DATA SECTION =
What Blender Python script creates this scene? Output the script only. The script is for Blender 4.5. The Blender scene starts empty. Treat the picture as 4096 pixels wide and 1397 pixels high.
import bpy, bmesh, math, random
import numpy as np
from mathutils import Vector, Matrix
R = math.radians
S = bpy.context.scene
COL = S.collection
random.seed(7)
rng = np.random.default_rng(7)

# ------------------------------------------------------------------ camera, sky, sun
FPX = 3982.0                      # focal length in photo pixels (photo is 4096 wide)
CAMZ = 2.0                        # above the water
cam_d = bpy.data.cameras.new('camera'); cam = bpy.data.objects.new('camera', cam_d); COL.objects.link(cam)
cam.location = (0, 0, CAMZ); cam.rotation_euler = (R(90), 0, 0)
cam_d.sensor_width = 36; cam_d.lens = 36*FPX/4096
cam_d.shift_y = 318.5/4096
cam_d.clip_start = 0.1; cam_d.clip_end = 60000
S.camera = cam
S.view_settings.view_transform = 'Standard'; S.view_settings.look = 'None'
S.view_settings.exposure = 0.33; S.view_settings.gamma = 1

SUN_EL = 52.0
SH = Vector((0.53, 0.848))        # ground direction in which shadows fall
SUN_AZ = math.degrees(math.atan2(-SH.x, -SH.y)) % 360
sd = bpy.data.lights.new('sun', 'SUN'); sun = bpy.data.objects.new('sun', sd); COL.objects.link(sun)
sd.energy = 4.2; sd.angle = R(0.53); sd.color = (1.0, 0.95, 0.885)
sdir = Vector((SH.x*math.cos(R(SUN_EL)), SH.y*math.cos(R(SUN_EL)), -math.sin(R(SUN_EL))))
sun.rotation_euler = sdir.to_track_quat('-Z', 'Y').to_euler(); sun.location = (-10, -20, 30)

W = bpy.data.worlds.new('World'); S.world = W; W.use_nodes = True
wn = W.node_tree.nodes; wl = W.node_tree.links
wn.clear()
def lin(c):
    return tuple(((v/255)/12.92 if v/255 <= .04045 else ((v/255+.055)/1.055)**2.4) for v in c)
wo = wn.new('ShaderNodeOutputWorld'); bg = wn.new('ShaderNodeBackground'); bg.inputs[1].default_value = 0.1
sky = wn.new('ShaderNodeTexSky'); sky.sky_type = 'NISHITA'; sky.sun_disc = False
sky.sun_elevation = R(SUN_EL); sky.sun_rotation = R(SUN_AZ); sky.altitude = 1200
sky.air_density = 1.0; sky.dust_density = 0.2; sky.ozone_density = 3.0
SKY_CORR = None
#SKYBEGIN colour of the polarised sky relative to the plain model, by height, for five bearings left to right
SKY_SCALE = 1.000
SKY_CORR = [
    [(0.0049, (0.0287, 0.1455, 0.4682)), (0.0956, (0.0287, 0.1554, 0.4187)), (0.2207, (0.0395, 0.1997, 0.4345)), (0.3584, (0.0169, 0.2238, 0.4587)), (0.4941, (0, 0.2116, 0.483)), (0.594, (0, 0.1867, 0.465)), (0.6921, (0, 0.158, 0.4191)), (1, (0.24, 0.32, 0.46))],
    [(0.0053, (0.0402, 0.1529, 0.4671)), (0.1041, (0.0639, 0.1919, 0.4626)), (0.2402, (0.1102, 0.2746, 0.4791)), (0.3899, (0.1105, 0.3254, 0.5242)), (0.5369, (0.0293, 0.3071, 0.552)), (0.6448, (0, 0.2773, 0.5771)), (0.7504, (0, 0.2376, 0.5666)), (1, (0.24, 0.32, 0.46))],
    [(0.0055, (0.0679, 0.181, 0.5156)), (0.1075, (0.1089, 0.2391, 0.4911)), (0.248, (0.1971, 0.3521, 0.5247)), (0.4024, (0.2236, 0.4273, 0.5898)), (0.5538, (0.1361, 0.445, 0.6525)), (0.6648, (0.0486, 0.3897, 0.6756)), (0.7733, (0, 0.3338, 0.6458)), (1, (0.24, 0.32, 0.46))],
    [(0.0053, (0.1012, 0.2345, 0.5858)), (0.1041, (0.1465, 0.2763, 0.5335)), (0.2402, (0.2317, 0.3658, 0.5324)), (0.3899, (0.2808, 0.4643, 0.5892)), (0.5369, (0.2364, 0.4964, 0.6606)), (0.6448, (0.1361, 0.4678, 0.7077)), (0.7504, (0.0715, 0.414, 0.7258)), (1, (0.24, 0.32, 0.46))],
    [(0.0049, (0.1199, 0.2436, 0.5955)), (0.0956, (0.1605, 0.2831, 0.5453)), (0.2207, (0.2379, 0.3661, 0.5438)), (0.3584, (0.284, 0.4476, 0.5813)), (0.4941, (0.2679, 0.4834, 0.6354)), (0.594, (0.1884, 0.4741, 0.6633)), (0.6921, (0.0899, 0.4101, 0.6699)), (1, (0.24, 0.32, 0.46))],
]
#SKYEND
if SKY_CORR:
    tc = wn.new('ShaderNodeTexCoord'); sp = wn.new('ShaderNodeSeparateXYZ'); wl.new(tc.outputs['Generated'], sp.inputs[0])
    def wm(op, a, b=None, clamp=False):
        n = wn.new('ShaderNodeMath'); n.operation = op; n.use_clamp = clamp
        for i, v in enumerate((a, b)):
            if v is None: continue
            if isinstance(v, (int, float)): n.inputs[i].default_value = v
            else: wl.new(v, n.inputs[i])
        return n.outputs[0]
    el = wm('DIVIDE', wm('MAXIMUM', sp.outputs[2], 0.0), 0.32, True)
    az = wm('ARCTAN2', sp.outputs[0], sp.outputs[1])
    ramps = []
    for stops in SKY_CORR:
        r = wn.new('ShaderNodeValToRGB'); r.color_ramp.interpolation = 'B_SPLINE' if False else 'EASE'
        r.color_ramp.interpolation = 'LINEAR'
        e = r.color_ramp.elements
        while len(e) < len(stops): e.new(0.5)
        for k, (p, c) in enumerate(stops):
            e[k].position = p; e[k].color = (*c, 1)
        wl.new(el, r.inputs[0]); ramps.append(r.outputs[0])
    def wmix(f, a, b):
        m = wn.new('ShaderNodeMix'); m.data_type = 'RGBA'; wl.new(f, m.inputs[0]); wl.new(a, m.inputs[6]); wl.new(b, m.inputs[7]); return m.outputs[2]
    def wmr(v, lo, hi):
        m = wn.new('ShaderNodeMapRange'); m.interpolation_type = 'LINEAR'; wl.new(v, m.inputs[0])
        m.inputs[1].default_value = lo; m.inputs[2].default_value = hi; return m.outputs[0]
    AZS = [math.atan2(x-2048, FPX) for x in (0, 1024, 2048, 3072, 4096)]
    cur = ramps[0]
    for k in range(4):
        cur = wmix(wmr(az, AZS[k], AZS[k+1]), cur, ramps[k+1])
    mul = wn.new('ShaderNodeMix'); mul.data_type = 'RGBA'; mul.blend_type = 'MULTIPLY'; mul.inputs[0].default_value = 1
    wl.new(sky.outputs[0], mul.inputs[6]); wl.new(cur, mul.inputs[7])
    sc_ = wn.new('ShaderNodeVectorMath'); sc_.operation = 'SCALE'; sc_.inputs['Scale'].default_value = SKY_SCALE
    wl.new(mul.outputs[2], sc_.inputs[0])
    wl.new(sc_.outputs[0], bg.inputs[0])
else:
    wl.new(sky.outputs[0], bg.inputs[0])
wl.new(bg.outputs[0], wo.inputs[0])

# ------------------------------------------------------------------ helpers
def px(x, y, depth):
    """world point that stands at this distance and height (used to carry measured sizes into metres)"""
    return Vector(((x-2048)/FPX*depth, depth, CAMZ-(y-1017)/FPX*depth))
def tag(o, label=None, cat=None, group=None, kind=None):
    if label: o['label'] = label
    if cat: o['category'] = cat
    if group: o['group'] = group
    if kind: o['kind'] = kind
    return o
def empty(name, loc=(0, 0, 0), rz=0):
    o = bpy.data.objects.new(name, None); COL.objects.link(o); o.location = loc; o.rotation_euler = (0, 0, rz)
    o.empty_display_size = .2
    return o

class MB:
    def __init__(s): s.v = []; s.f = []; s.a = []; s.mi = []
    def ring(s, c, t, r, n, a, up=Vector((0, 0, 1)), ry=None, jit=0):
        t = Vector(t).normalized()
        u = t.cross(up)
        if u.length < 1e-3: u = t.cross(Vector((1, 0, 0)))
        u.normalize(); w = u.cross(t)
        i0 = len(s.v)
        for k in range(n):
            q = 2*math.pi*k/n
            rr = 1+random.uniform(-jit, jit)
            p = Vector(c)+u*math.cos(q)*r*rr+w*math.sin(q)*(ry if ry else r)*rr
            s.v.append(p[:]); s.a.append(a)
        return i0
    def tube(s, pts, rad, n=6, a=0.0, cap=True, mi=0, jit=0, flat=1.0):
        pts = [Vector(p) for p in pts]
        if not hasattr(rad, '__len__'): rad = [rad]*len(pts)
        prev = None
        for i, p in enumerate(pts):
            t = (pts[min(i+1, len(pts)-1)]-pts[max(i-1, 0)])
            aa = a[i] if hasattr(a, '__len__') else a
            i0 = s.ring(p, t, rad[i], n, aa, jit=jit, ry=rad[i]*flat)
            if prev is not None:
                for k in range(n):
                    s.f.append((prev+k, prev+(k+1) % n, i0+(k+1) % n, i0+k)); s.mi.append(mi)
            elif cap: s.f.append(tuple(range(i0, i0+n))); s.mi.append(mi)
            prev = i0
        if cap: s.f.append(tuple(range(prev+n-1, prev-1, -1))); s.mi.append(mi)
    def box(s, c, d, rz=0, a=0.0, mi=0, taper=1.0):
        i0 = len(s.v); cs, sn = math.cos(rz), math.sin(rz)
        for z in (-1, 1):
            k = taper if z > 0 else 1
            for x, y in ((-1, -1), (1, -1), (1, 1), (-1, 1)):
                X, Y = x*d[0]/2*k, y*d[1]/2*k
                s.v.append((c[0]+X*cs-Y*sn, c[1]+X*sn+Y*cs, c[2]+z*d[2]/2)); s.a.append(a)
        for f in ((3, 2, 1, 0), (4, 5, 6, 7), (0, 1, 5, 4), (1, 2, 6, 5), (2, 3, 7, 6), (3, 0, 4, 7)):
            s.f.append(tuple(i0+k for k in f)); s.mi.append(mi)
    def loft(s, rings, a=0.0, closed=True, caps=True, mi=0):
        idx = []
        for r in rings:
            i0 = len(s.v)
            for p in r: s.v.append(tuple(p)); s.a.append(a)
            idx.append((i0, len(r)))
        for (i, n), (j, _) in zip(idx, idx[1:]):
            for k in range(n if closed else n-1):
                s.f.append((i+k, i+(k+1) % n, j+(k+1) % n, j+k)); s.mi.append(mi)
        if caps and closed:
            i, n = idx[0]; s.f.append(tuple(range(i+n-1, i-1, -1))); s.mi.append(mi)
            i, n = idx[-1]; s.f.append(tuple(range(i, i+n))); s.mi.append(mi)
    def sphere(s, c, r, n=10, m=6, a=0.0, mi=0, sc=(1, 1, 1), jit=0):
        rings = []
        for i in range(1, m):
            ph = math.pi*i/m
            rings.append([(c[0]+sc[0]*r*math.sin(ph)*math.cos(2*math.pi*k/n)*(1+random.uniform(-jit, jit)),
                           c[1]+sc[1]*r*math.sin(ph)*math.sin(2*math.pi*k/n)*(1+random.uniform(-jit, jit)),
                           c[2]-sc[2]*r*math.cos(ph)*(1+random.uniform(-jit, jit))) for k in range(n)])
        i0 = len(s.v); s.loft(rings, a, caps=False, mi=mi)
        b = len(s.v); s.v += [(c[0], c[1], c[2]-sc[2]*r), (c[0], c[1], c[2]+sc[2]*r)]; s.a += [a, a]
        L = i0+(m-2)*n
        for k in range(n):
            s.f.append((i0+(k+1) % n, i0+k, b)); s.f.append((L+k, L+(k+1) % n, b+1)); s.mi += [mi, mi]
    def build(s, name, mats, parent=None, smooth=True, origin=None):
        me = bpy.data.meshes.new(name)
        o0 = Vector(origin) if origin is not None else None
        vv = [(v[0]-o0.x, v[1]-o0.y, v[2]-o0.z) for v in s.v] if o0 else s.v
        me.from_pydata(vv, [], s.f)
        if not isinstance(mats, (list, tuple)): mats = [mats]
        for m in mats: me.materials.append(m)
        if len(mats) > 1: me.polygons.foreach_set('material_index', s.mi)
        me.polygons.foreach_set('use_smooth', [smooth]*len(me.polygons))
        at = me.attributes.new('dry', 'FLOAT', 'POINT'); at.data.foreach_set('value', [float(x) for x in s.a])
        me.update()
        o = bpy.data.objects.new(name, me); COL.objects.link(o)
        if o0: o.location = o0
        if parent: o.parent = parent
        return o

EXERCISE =
Quote the data above verbatim from its first line to the line that includes "rng = np.random.default_rng(7)", with both boundary lines retained.

RESULT OF THIS TASK =
What Blender Python script creates this scene? Output the script only. The script is for Blender 4.5. The Blender scene starts empty. Treat the picture as 4096 pixels wide and 1397 pixels high.
import bpy, bmesh, math, random
import numpy as np
from mathutils import Vector, Matrix
R = math.radians
S = bpy.context.scene
COL = S.collection
random.seed(7)
rng = np.random.default_rng(7)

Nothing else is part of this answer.